Unsupervised Classification of Binary SMBH Candidates in Gaia DR3: A Machine Learning Approach to Astrometric Jitter and Cluster-Based Candidate Identification

Abstract

We present an unsupervised machine learning analysis of astrometric variability in Gaia DR3 quasars, aimed at identifying indirect signatures of unresolved binary supermassive black holes (SMBHBs). Using a filtered sample of ∼10,000 high-quality quasars, we extract key features including RUWE, astrometric excess noise, parallax, color index, and G-band magnitude. These features are normalized and reduced using Principal Component Analysis (PCA) and t-distributed Stochastic Neighbor Embedding (t-SNE) to uncover low-dimensional structure. We apply both K-Means and DBSCAN clustering algorithms to the projected feature space. The K-Means algorithm identifies three distinct populations, with one cluster exhibiting statistically higher excess noise and intermediate RUWE values, suggestive of potential centroid jitter induced by binary SMBH orbital motion.

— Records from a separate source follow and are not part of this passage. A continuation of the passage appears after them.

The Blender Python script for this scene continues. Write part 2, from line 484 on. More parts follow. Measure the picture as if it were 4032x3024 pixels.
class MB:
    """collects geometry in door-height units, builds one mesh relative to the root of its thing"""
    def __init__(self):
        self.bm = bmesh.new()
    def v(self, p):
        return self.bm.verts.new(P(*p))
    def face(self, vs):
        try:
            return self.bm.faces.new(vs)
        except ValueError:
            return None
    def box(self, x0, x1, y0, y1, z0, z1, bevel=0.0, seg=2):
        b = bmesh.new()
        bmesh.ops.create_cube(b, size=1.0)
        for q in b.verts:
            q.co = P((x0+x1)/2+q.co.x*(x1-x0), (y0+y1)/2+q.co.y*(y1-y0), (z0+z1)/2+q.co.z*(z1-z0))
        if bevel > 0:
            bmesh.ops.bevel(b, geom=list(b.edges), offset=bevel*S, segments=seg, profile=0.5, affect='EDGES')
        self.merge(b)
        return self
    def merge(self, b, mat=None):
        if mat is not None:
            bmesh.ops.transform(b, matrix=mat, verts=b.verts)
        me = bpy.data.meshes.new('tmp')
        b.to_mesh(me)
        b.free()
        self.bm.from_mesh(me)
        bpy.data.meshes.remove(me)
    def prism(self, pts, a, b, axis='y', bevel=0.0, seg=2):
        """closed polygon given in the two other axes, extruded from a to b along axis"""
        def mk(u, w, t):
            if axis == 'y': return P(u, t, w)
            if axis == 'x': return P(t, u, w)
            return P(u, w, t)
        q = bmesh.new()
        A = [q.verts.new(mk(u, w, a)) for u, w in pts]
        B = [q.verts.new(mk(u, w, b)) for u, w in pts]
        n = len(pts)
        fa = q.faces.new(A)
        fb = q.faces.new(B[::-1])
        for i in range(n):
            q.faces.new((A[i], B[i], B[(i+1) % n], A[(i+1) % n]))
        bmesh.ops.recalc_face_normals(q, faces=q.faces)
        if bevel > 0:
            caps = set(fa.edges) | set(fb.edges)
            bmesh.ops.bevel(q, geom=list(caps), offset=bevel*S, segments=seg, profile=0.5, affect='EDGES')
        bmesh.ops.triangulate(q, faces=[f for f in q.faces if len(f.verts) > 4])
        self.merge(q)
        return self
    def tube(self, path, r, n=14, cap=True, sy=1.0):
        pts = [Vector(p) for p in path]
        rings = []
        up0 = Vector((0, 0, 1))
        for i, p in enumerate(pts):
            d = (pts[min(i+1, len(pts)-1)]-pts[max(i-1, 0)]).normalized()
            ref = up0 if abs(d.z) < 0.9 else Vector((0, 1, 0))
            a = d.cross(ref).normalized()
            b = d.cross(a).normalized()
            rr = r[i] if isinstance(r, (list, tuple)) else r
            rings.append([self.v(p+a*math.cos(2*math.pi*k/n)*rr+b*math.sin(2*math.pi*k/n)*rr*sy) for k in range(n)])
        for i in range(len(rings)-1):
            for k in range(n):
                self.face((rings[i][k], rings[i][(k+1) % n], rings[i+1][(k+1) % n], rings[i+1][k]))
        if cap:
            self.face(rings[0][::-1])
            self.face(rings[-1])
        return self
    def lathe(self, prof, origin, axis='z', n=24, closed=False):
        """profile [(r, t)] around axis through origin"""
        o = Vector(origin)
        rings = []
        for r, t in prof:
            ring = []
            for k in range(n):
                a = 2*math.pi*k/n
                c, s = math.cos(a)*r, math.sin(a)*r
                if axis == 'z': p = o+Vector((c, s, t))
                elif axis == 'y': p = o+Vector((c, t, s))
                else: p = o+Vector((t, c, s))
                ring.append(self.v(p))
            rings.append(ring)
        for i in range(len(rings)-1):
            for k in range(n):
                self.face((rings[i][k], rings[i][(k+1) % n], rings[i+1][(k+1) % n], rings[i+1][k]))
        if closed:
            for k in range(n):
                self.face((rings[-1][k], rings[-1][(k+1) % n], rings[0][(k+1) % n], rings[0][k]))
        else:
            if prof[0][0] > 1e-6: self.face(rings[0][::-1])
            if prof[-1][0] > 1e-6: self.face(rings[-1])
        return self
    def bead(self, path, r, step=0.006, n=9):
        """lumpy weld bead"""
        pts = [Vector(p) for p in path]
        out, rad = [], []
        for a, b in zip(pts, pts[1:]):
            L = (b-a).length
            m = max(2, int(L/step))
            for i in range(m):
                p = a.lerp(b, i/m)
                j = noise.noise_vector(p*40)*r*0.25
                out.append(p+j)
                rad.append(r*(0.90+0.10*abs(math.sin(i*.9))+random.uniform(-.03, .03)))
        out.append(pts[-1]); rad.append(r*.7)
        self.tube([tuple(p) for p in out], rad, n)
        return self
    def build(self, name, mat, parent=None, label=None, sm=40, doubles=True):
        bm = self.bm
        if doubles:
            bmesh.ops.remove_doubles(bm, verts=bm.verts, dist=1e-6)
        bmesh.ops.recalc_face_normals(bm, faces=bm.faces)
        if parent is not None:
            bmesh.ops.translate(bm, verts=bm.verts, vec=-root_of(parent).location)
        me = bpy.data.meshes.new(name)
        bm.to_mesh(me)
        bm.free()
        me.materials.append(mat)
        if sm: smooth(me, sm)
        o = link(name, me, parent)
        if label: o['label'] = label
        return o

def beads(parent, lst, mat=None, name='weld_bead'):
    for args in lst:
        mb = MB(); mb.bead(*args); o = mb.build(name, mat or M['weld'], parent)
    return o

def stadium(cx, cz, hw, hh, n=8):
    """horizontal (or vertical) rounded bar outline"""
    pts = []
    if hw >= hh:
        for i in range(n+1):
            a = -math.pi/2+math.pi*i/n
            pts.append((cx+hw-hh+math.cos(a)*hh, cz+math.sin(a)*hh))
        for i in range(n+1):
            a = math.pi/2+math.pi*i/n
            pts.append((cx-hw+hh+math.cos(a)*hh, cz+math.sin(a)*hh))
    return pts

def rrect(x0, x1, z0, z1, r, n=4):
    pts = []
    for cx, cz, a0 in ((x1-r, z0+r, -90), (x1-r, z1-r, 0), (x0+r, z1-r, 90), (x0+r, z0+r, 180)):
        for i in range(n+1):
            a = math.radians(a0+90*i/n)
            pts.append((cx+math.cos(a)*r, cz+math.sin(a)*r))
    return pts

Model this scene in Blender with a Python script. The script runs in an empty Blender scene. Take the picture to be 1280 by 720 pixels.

The clustering results are further validated using silhouette scores and consistent spatial separability in t-SNE projections. A catalog of candidate high-jitter quasars is compiled from the most deviant cluster, comprising over 3500 sources. These candidates are promising targets for future multi-wavelength follow-up using VLBI, variability surveys, and higher-precision Gaia astrometry. Our work demonstrates that unsupervised learning techniques offer a powerful, scalable alternative to classical threshold-based methods for probing the hidden binary SMBH population at cosmological distances. This study represents one of the first applications of machine learning to stochastic astrometric variability in extragalactic sources and provides a reproducible framework for future discovery in Gaia DR4 and LSST-era datasets.